The first portion of the plan includes the United States re-entering the Paris climate accord, addressing methane leakage in the energy industry, increasing efficiency regulations for buildings and appliances, and increasing regulations on power plants.

The infrastructure portion would spend trillions on efforts to "accelerate the scale up of nascent technologies enabling reductions in greenhouse gas emissions," on research and development on green technology, and on public grants for things like public housing and public transportation.

Part three promises that a President O'Rourke would work with Congress to pass a legally enforceable standard to reduce carbon emissions in his first 100 days. Part four lays out plans to increase natural disaster spending and change federal disaster responses to "to make sure that we build back stronger after every disaster."

"The costs of climate change will measure in the tens of trillions of dollars, in lives lost, and livelihoods devastated and destroyed," reads the introduction section. "We are the first generation to feel the climate crisis, and the last generation with the ability to avert its worst impacts."

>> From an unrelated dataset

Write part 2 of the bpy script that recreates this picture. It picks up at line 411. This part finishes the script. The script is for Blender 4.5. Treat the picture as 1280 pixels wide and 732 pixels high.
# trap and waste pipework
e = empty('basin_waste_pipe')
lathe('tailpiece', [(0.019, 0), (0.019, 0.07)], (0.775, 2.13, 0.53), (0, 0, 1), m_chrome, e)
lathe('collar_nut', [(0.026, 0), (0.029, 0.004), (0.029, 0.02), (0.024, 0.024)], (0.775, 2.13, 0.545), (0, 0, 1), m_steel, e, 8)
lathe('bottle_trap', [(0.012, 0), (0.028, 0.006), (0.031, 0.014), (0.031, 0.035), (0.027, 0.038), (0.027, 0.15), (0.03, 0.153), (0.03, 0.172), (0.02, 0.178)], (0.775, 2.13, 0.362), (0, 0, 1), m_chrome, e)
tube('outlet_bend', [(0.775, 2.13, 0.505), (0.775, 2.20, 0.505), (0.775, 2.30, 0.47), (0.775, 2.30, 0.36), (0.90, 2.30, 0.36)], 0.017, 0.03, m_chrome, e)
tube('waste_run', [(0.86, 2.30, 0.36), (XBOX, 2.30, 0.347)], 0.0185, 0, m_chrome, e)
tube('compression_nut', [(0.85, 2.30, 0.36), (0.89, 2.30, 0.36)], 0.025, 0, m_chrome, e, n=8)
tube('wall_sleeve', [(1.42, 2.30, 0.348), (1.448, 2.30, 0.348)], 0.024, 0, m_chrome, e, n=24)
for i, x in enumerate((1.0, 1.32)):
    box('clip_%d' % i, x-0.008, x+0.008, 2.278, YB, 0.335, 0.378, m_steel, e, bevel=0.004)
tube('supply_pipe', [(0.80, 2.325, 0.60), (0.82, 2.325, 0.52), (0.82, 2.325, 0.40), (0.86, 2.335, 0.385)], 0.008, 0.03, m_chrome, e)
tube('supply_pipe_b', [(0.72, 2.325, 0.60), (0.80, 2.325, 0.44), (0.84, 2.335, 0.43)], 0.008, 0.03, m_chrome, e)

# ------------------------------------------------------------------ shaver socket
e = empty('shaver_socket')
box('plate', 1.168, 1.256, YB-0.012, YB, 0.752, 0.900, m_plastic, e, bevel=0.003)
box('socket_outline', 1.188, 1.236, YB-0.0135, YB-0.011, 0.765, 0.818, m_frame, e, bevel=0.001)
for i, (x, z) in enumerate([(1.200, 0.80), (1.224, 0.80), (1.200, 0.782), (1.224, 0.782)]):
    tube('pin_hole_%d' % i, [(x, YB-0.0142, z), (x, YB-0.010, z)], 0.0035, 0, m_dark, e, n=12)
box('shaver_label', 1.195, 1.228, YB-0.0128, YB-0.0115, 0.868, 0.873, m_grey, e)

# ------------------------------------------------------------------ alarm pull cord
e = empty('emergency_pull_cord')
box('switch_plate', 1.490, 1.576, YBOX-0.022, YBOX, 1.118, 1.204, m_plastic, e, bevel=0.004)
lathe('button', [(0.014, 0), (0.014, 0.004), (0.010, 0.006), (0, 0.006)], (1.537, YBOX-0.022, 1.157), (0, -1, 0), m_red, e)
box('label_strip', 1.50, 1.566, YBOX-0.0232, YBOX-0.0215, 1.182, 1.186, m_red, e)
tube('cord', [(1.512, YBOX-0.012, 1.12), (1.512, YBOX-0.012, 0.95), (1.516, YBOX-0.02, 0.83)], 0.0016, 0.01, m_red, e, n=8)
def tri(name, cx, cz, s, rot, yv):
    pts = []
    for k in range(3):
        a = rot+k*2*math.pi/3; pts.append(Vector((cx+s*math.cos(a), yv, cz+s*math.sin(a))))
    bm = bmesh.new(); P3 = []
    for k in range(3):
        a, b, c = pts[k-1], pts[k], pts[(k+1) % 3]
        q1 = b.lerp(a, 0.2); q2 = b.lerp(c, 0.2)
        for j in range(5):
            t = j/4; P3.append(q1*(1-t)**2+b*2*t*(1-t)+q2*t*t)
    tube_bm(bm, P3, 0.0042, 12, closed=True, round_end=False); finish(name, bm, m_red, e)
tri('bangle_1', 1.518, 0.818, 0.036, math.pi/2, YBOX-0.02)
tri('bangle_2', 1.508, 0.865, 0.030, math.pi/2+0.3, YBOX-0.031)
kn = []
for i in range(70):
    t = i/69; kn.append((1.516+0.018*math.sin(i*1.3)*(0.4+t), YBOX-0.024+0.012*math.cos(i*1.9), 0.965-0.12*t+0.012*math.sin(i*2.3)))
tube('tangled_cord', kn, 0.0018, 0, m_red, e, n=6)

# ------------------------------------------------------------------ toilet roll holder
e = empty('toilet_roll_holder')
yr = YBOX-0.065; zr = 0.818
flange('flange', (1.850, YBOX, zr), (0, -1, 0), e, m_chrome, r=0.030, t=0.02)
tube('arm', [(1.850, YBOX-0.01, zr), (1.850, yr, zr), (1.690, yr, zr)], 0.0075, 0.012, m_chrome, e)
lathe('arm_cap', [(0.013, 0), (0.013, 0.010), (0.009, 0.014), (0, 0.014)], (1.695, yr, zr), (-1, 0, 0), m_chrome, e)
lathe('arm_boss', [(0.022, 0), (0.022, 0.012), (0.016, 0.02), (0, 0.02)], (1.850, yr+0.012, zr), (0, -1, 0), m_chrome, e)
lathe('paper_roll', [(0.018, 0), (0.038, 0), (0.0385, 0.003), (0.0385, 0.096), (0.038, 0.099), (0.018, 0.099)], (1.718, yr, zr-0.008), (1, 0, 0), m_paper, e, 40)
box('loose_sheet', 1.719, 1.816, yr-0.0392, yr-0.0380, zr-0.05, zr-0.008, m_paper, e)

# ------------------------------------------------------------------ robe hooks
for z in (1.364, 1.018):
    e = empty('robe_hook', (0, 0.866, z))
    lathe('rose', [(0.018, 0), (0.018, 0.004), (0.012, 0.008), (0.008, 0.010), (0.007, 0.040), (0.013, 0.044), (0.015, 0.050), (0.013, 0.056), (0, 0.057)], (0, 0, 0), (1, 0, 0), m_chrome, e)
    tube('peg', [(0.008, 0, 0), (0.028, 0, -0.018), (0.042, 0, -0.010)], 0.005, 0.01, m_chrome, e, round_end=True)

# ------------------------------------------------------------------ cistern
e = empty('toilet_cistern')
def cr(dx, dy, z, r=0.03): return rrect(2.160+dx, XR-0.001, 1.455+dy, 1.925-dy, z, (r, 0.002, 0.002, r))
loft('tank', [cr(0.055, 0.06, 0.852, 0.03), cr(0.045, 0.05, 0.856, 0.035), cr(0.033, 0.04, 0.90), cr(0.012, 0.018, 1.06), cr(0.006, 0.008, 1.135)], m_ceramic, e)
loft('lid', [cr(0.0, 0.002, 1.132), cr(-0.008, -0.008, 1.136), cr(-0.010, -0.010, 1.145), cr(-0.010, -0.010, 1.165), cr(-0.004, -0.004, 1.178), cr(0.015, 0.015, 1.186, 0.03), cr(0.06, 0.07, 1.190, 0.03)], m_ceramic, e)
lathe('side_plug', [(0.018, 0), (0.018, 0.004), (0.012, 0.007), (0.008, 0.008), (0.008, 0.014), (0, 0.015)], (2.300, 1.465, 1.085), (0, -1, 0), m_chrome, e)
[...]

$5 trillion may seem a bargain compared to the estimated $93 trillion price tag on the Green New Deal proposal put out by Rep. Alexandria Ocasio-Cortez, D-N.Y., but keep in mind that the GND was an aspirational resolution, not actual policy proposal legislation right now. The estimate comes from the widely mocked supporting documents for the resolution rollout.

But in real terms, the proposed cost (which is an estimated total drawn up by O'Rourke's campaign) is less than a cool trillion south of the total estimated cost of our post-9/11 wars in Iraq and Afghanistan. You know, the ones that started almost 20 years ago.

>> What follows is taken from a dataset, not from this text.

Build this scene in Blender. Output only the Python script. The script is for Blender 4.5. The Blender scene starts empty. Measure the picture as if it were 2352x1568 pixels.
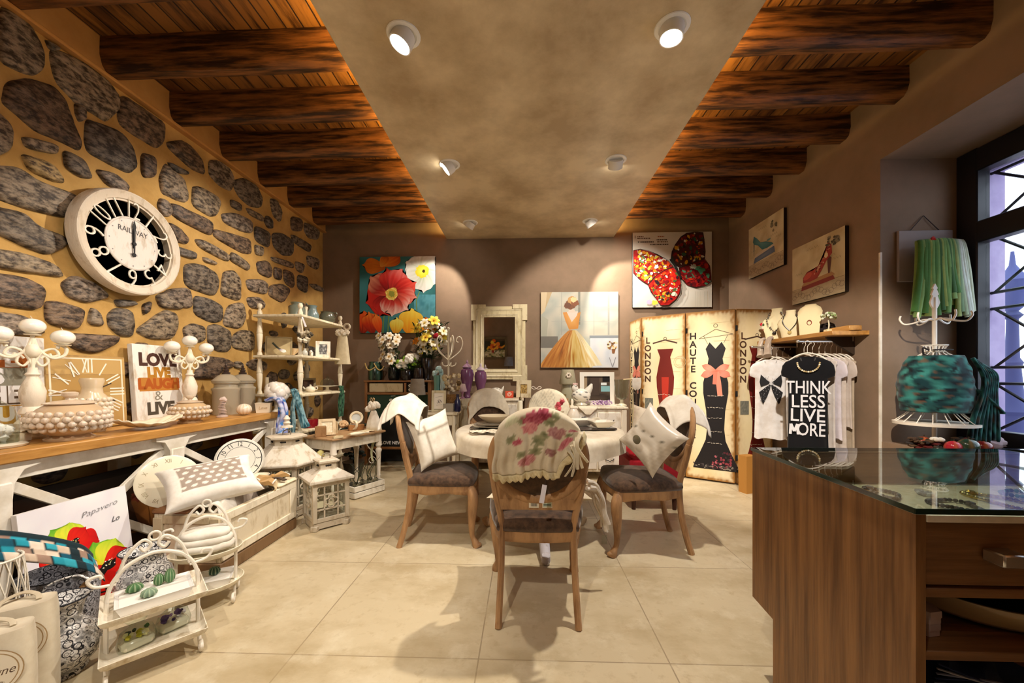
COVE = 75.
SE = [75, 125, 110, 130, 65, 95, 60, 330, 90, 70]
import bpy, bmesh, math, random
from mathutils import Vector as V, Matrix as MX, Euler, noise
R = random.Random(7)
sc = bpy.context.scene
col = sc.collection
PI = math.pi
# ---- camera model (photo 2352x1568): 871 px focal length, horizon at y=862, camera turned 1.9 deg to the left, eye 1.2 m
PSI = math.radians(1.9)
CP, SP = math.cos(PSI), math.sin(PSI)
F, CX, CY, CH = 871.0, 1176.0, 862.0, 1.2
XL, XR, YB, ZC, ZP = -2.87, 2.80, 5.30, 3.46, 3.113   # left wall, right wall, back wall, plank ceiling, plaster panel


def ray(px, py):
    k = (px - CX) / F
    return V((k * CP - SP, k * SP + CP, -(py - CY) / F))


def aY(px, py, Y):
    r = ray(px, py); t = Y / r.y
    return V((r.x * t, Y, CH + r.z * t))


def aX(px, py, X):
    r = ray(px, py); t = X / r.x
    return V((X, r.y * t, CH + r.z * t))


def aZ(px, py, Z):
    r = ray(px, py); t = (Z - CH) / r.z
    return V((r.x * t, r.y * t, Z))


def S(h):
    """'#rrggbb' (or an rgb tuple in 0..255) to linear rgba"""
    if isinstance(h, str):
        h = h.lstrip('#'); h = [int(h[i:i + 2], 16) for i in (0, 2, 4)]
    o = []
    for x in h[:3]:
        x = x / 255.0
        o.append(x / 12.92 if x <= .04045 else ((x + .055) / 1.055) ** 2.4)
    return (o[0], o[1], o[2], 1.0)


def mixc(a, b, t):
    t = max(0., min(1., t))
    return tuple(a[i] * (1 - t) + b[i] * t for i in range(3)) + (1.0,)


def smooth(a, b, x):
    t = max(0., min(1., (x - a) / (b - a)))
    return t * t * (3 - 2 * t)


WHITE = (1, 1, 1, 1)


def Tm(loc=(0, 0, 0), rot=(0, 0, 0), sca=(1, 1, 1)):
    if isinstance(sca, (int, float)):
        sca = (sca,) * 3
    return MX.Translation(V(loc)) @ Euler(rot).to_matrix().to_4x4() @ MX.Diagonal((*sca, 1))


_bev = {}


class MB:
    """collects shapes and links them as ONE mesh object"""

    def __init__(s):
        s.v, s.f, s.m, s.c = [], [], [], []

    def add(s, vs, fs, c=WHITE, mi=0, T=None, cs=None):
        b = len(s.v)
        for i, p in enumerate(vs):
            p = V(p)
            s.v.append(T @ p if T is not None else p)
            s.c.append(cs[i] if cs else c)
        for f in fs:
            s.f.append([b + i for i in f]); s.m.append(mi)
        return s

    def box(s, c, d, bev=0, rot=None, col=WHITE, mi=0):
        h = [x / 2 for x in d]
        T = Tm(c, rot or (0, 0, 0))
        if not bev:
            vs = [(x * h[0], y * h[1], z * h[2]) for x in (-1, 1) for y in (-1, 1) for z in (-1, 1)]
            fs = [(0, 1, 3, 2), (4, 6, 7, 5), (0, 4, 5, 1), (2, 3, 7, 6), (0, 2, 6, 4), (1, 5, 7, 3)]
            return s.add(vs, fs, col, mi, T)
        bev = min(bev, min(h) * .95)
        vs = []; idx = {}
        for x in (-1, 1):
            for y in (-1, 1):
                for z in (-1, 1):
                    for a in range(3):
                        q = [x * h[0], y * h[1], z * h[2]]
                        for k in range(3):
                            if k != a:
                                q[k] -= bev * (x, y, z)[k]
                        idx[(x, y, z, a)] = len(vs); vs.append(q)
        fs = []
        for a in range(3):
            o1, o2 = [k for k in range(3) if k != a]
            for sg in (-1, 1):
                r = []
                for p, q in ((-1, -1), (1, -1), (1, 1), (-1, 1)):
                    k = [0, 0, 0]; k[a] = sg; k[o1] = p; k[o2] = q
                    r.append(idx[(*k, a)])
                fs.append(r)
            for p in (-1, 1):
                for q in (-1, 1):
                    k0 = [0, 0, 0]; k1 = [0, 0, 0]
                    k0[a], k1[a] = -1, 1
                    for k in (k0, k1):
                        k[o1], k[o2] = p, q
                    fs.append([idx[(*k0, o1)], idx[(*k1, o1)], idx[(*k1, o2)], idx[(*k0, o2)]])
        for x in (-1, 1):
            for y in (-1, 1):
                for z in (-1, 1):
                    fs.append([idx[(x, y, z, 0)], idx[(x, y, z, 1)], idx[(x, y, z, 2)]])
        # consistent outward winding
        for i, f in enumerate(fs):
            p = [V(vs[j]) for j in f]
            n = (p[1] - p[0]).cross(p[2] - p[0])
            ctr = sum(p, V()) / len(p)
            if n.dot(ctr) < 0:
                fs[i] = f[::-1]
        return s.add(vs, fs, col, mi, T)

    def lathe(s, prof, n=24, T=None, col=WHITE, mi=0, colfn=None, sx=1, sy=1):
        vs, cs = [], []
        for k, (r, z) in enumerate(prof):
            for i in range(n):
                a = 2 * PI * i / n
                vs.append((r * math.cos(a) * sx, r * math.sin(a) * sy, z))
                cs.append(colfn(a, k / max(1, len(prof) - 1)) if colfn else col)
        fs = []
        for k in range(len(prof) - 1):
            for i in range(n):
                j = (i + 1) % n
                fs.append((k * n + i, k * n + j, (k + 1) * n + j, (k + 1) * n + i))
        if prof[0][0] > 1e-4:
            fs.append(tuple(range(n))[::-1])
        if prof[-1][0] > 1e-4:
            fs.append(tuple((len(prof) - 1) * n + i for i in range(n)))
        return s.add(vs, fs, col, mi, T, cs)

    def tube(s, pts, r=.01, n=8, closed=False, T=None, col=WHITE, mi=0, flat=1.0, up=(0, 0, 1), colfn=None):
        pts = [V(p) for p in pts]
        N = len(pts)
        rs = r if isinstance(r, (list, tuple)) else [r] * N
        if len(rs) != N:
            rs = [rs[0] + (rs[-1] - rs[0]) * i / (N - 1) for i in range(N)]
        vs, cs = [], []
        side = None
        for i, p in enumerate(pts):
            if closed:
                t = pts[(i + 1) % N] - pts[i - 1]
            else:
                t = pts[min(i + 1, N - 1)] - pts[max(i - 1, 0)]
            t = t.normalized() if t.length > 1e-9 else V((0, 0, 1))
            if side is None:
                u = V(up)
                if abs(u.dot(t)) > .95:
                    u = V((1, 0, 0)) if abs(t.x) < .9 else V((0, 1, 0))
                side = t.cross(u).normalized()
            else:
                side = side - t * side.dot(t)
                side = side.normalized() if side.length > 1e-6 else t.orthogonal().normalized()
            w = side.cross(t).normalized()
            for k in range(n):
                a = 2 * PI * k / n + (PI / n)
                vs.append(p + side * (math.cos(a) * rs[i]) + w * (math.sin(a) * rs[i] * flat))
                cs.append(colfn(i / max(1, N - 1), k / n) if colfn else col)
        fs = []
        for i in range(N if closed else N - 1):
            j = (i + 1) % N
            for k in range(n):
                l = (k + 1) % n
                fs.append((i * n + k, i * n + l, j * n + l, j * n + k))
        if not closed:
            fs.append(tuple(range(n))[::-1]); fs.append(tuple((N - 1) * n + k for k in range(n)))
        return s.add(vs, fs, col, mi, T, cs)

    def ball(s, c, r, n=16, m=10, T=None, col=WHITE, mi=0, colfn=None, bumpy=0):
        r = (r, r, r) if isinstance(r, (int, float)) else r
        vs, cs, fs = [], [], []
        for i in range(m + 1):
            th = PI * i / m
            for k in range(n):
                a = 2 * PI * k / n
                d = V((math.sin(th) * math.cos(a), math.sin(th) * math.sin(a), math.cos(th)))
                q = 1 + (bumpy * noise.noise(d * 4 + V(c) * 7) if bumpy else 0)
                vs.append((c[0] + d.x * r[0] * q, c[1] + d.y * r[1] * q, c[2] + d.z * r[2] * q))
                cs.append(colfn(a, th) if colfn else col)
        for i in range(m):
            for k in range(n):
                l = (k + 1) % n
                fs.append((i * n + k, (i + 1) * n + k, (i + 1) * n + l, i * n + l))
        return s.add(vs, fs, col, mi, T, cs)

    def prism(s, poly, h0, h1, T=None, col=WHITE, mi=0):
        """polygon in local xy extruded in z from h0 to h1"""
        a = sum(poly[i][0] * poly[(i + 1) % len(poly)][1] - poly[(i + 1) % len(poly)][0] * poly[i][1] for i in range(len(poly)))
        if a < 0:
            poly = poly[::-1]
        n = len(poly)
        vs = [(p[0], p[1], h0) for p in poly] + [(p[0], p[1], h1) for p in poly]
        fs = [tuple(range(n))[::-1], tuple(range(n, 2 * n))] + [(i, (i + 1) % n, n + (i + 1) % n, n + i) for i in range(n)]
        return s.add(vs, fs, col, mi, T)

    def frame(s, w, h, bar, d, T=None, col=WHITE, mi=0):
        """picture frame in local xz, front at y=-d"""
        o = [(-w / 2, -h / 2), (w / 2, -h / 2), (w / 2, h / 2), (-w / 2, h / 2)]
        i_ = [(-w / 2 + bar, -h / 2 + bar), (w / 2 - bar, -h / 2 + bar), (w / 2 - bar, h / 2 - bar), (-w / 2 + bar, h / 2 - bar)]
        vs = [(x, 0, z) for x, z in o] + [(x, -d, z) for x, z in o] + [(x, -d * .8, z) for x, z in i_] + [(x, 0, z) for x, z in i_]
        fs = []
        for k in range(4):
            l = (k + 1) % 4
            fs += [(k, l, 4 + l, 4 + k), (4 + k, 4 + l, 8 + l, 8 + k), (8 + k, 8 + l, 12 + l, 12 + k), (12 + k, 12 + l, l, k)]
        return s.add(vs, fs, col, mi, T)

    def loft(s, rings, T=None, col=WHITE, mi=0, caps=True, colfn=None, closed=True):
        n = len(rings[0]); vs, cs, fs = [], [], []
        for k, r in enumerate(rings):
            for i, p in enumerate(r):
                vs.append(p); cs.append(colfn(i / n, k / max(1, len(rings) - 1)) if colfn else col)
        for k in range(len(rings) - 1):
            for i in range(n if closed else n - 1):
                j = (i + 1) % n
                fs.append((k * n + i, k * n + j, (k + 1) * n + j, (k + 1) * n + i))
        if caps:
            fs.append(tuple(range(n))[::-1]); fs.append(tuple((len(rings) - 1) * n + i for i in range(n)))
        return s.add(vs, fs, col, mi, T, cs)

    def grid(s, nu, nv, fn, colfn=None, T=None, col=WHITE, mi=0):
        vs, cs, fs = [], [], []
        for j in range(nv + 1):
            for i in range(nu + 1):
                u, v = i / nu, j / nv
                vs.append(fn(u, v)); cs.append(colfn(u, v) if colfn else col)
        for j in range(nv):
            for i in range(nu):
                a = j * (nu + 1) + i
                fs.append((a, a + 1, a + nu + 2, a + nu + 1))
        return s.add(vs, fs, col, mi, T, cs)

    def build(s, name, mat, parent=None, loc=None, rot=None, world=False, sharp=38, solid=0, sub=0, flat=False):
        me = bpy.data.meshes.new(name)
        vs = s.v
        if world and parent is not None:
            off = V(parent.location)
            vs = [p - off for p in vs]
        if loc is None and parent is None and not world and vs:
            pass
        me.from_pydata([tuple(p) for p in vs], [], s.f)
        mats = mat if isinstance(mat, (list, tuple)) else [mat]
        for m in mats:
            me.materials.append(MT[m] if isinstance(m, str) else m)
        if len(mats) > 1:
            me.polygons.foreach_set('material_index', s.m)
        at = me.color_attributes.new('Col', 'FLOAT_COLOR', 'POINT')
        at.data.foreach_set('color', [x for c in s.c for x in (tuple(c) + (1.,))[:4]])
        if not flat:
            me.polygons.foreach_set('use_smooth', [True] * len(s.f))
            me.set_sharp_from_angle(angle=math.radians(sharp))
        me.update()
        o = bpy.data.objects.new(name, me)
        col.objects.link(o)
        if parent is not None:
            o.parent = parent
        if loc is not None:
            o.location = loc
        if rot is not None:
            o.rotation_euler = rot
        if solid:
            md = o.modifiers.new('thick', 'SOLIDIFY'); md.thickness = solid; md.offset = 0
        if sub:
            md = o.modifiers.new('round', 'SUBSURF'); md.levels = sub; md.render_levels = sub
        return o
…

But that's still not enough for some climate activists. The Sunrise Movement, a far-left environmental group, has criticized O'Rourke's proposal for being too weak on carbon emissions and walking back more extreme promises that he already made.

"We're glad to see Beto release a climate plan as his first policy and commit to making it a day one priority for his administration," reads a statement from Sunrise Executive Director Varshini Prakash, who says that the plan is "out of line" with the emissions timeline laid out in the Green New Deal.